Monday, October 12, 2015

Bus Driver Tells Teenager His Gay Dads Will Go to Hell


All three of my children - who are within the so-called Millennial generation - have walked away from organized religion, in particular the Roman Catholic Church.  Most of their cousins and many of friends have done likewise.  Why?  It's actually very simple: the rabid homophobia of many supposed Christian denominations and for those who are Catholic, the sex abuse scandal.   The two combine to make the hypocrisy of the Pharisees in the Gospels pale in comparison.  That's not to say that many Millennials aren't spiritual.  They simply want nothing to do with denominations best defined by their hatred towards others.  And I suspect the number of those who will walk away from religion in my grand children's generation will be even higher.  As a piece in LGBTQ Nation makes clear, there is no better reason to leave Christianity than the godly Christians.  (Note the fact that coming out is not a one time process.  It is ongoing and often involves standing up to bigots and changing hearts and minds).  Here are article excerpts:
My husband and I live with our twin sons in rural New Jersey — the garden of the Garden State. We moved there shortly after we adopted them in 2001. We don’t live in the mythic “gay community.” We live in a community. A fully integrated community. We attend the kids’ sporting events, drive the kids to and from basically everywhere a teenager would need to go (indeed the ol’ “sometimes I feel like I’m running a car service” applies). I’ve even ascended through the cutthroat ranks to become president of the PTA. Along the way, my husband and I have needed to constantly educate other non-LGBT people around us about our family, and we are happy to do it — to better the lives of our children.

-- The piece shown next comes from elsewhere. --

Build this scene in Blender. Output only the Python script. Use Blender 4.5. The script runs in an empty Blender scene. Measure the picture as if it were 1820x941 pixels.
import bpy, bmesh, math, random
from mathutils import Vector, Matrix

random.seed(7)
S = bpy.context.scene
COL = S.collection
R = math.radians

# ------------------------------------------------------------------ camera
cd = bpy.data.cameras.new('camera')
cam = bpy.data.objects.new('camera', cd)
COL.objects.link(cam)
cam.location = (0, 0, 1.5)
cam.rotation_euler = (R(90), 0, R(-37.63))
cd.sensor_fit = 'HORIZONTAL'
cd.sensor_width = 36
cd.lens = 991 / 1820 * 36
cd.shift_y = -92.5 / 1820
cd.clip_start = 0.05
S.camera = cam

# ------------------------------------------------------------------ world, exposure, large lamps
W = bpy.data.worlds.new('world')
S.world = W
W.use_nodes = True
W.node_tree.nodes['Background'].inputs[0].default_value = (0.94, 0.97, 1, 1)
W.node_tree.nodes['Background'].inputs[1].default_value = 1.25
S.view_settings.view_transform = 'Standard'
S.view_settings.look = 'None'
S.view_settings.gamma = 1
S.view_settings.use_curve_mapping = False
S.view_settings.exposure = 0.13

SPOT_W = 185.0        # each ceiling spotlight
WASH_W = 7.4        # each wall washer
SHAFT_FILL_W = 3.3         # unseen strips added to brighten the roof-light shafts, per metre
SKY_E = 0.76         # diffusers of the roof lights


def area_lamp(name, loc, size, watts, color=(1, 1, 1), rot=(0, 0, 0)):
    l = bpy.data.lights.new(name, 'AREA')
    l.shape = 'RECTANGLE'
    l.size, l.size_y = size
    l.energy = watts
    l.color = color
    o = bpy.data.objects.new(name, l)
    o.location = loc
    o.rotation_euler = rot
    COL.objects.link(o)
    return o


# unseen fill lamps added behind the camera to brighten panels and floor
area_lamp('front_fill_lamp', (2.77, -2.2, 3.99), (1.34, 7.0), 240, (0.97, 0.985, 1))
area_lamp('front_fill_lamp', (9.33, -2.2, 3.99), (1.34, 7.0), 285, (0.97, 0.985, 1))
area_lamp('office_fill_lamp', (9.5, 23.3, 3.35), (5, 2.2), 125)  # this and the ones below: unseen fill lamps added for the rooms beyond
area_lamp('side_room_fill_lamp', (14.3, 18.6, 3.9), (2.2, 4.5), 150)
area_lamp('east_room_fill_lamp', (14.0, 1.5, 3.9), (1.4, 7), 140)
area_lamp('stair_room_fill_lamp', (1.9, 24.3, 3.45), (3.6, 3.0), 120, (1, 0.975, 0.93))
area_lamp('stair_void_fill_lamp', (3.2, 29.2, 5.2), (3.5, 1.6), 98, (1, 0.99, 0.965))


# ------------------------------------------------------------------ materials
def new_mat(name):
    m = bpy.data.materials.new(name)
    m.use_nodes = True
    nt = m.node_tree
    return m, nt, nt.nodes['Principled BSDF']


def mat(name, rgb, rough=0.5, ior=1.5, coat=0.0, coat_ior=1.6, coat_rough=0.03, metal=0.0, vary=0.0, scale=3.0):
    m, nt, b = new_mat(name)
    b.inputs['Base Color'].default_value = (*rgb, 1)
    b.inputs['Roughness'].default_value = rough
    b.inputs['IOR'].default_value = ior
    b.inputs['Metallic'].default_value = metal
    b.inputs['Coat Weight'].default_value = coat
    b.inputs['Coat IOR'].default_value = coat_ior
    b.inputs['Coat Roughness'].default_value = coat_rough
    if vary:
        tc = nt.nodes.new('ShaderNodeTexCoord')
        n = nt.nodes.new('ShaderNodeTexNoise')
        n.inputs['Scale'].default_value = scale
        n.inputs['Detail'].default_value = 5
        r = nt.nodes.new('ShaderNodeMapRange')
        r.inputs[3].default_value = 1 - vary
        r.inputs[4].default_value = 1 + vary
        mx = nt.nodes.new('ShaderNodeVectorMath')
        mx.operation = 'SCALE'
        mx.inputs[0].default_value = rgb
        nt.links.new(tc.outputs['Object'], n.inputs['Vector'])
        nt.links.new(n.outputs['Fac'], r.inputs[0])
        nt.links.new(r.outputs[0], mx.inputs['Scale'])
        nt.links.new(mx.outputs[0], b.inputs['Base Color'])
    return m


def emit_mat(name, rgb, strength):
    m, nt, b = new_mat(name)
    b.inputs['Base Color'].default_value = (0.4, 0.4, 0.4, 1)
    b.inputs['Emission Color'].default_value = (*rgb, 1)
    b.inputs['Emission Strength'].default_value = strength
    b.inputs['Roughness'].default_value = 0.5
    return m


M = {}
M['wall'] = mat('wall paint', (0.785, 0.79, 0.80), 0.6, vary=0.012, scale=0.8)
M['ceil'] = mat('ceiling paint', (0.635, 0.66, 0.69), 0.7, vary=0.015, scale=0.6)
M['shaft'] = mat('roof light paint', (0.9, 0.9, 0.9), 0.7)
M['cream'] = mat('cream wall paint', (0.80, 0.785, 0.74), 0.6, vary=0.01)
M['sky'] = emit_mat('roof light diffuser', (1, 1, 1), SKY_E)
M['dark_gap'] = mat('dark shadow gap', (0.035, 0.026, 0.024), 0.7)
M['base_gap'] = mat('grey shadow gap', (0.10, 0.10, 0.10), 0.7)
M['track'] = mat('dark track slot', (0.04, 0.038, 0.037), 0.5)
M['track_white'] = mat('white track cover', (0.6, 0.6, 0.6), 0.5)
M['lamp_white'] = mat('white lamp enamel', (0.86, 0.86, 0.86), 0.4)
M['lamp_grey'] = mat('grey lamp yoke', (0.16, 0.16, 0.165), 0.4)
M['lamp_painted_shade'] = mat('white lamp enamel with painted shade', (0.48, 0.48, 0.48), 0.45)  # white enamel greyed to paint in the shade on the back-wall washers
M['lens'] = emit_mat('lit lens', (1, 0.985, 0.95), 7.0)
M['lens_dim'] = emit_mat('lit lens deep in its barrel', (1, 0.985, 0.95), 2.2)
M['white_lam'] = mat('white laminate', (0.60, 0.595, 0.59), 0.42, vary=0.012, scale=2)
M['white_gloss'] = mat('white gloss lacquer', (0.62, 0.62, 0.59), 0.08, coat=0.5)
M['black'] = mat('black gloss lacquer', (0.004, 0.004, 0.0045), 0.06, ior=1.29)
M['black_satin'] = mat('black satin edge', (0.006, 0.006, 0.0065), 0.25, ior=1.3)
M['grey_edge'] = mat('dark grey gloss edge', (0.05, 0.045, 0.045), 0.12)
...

We may not be throwing bottles and bricks in a bar in Greenwich Village, but we are on our own front line advocating for change right here, in suburban America. Simple, small battles, year after year, like meeting with the superintendent ensuring all school forms from our district read “Parent and Parent” and not “Mother and Father.”

Always the ten-second feeling of dread in the pit of my stomach as we “educate” and “integrate” our family into the community around us.

Just this week our 15-year-old son’s bus driver was listening to her “Christian” radio station while driving the school bus, giving him religious propaganda — in the form of a comic book — with Jesus as Superman and the rest of us poor citizens of Gotham living a dark dreary life until we accept the Man of Steel as our Lord and savior. Why has she taken it upon herself to volunteer this information? He already subscribes to all the teenage angst: attempting to fit in, questioning his parents’ beliefs and doubting his self confidence. As my son listened to the religious Sermon on the Mount…or rather the Sermon on the Bus, he discussed with the driver that he had two fathers. She imparted her wisdom unto him; she doesn’t have a problem with homosexuals, but “they are not blessed, and they will go to hell.”

So again — I had to “rouse rabble,” teach and advocate for change. Our son’s bus driver has been swapped out, and she was given a slap on the wrist. The very kind and helpful woman from the bus company told us, “She is not to listen to religious programming on the bus, discuss her religious views or talk about people’s lifestyle.”

Lifestyle?

Next battle: Umm, It’s not a “lifestyle.” It’s not some choice like jetting off to Napa (maybe we have), baking like Martha Stewart (possibly we do) or keeping a regular yoga practice (definitely guilty). But I’ll save that “opportunity to teach” for next week.

I am a lapsed damaged Catholic. I was raised Catholic: Sunday School, Stations of the Cross, altar boy. At 14, when I mentioned to my pastor that I was having certain strong feelings (it was way more than feelings, but I only told him it was “feelings”) about men, he told me not to worry. “You’re just starting high school. This can be normal at this age. If you were starting college, then we might consider it a problem.”
LGBT people and our families cannot allow the Catholic church to willingly escort us to the back of the bus as second-class citizens. “Love the sinner, but not the sin” is not even a little bit acceptable. It also makes it difficult for me to make the kids clean up their rooms when the Catholic church is telling them they won’t see me in the afterlife.

And to anyone — whether a Pope, bus driver, butcher, baker or candlestick maker — who wants to begin a conversation where I or my family are second class citizens, My inner Dad voice says “go fuck yourself,” then I remember: this is an “opportunity to teach” right here. Pull this bus over.
Folks like this brain dead bus driver will be the death of Christianity.  Thankfully, my grandchildren are growing up seeing gay granddads as normal - just this weekend the husband and I baby sat my grand daughter overnight - and those who condemn us as abnormal.  Time truly is on our side.  Meanwhile, we need to live our lives openly and with pride, taking opportunities that present themselves to "educate" anti-gay bigots and those who are to lazy to question the status quo. 

1 comment:

Unknown said...

The "good Christians" are very definitely the reason I left the church. Most of them are thoroughly awful people.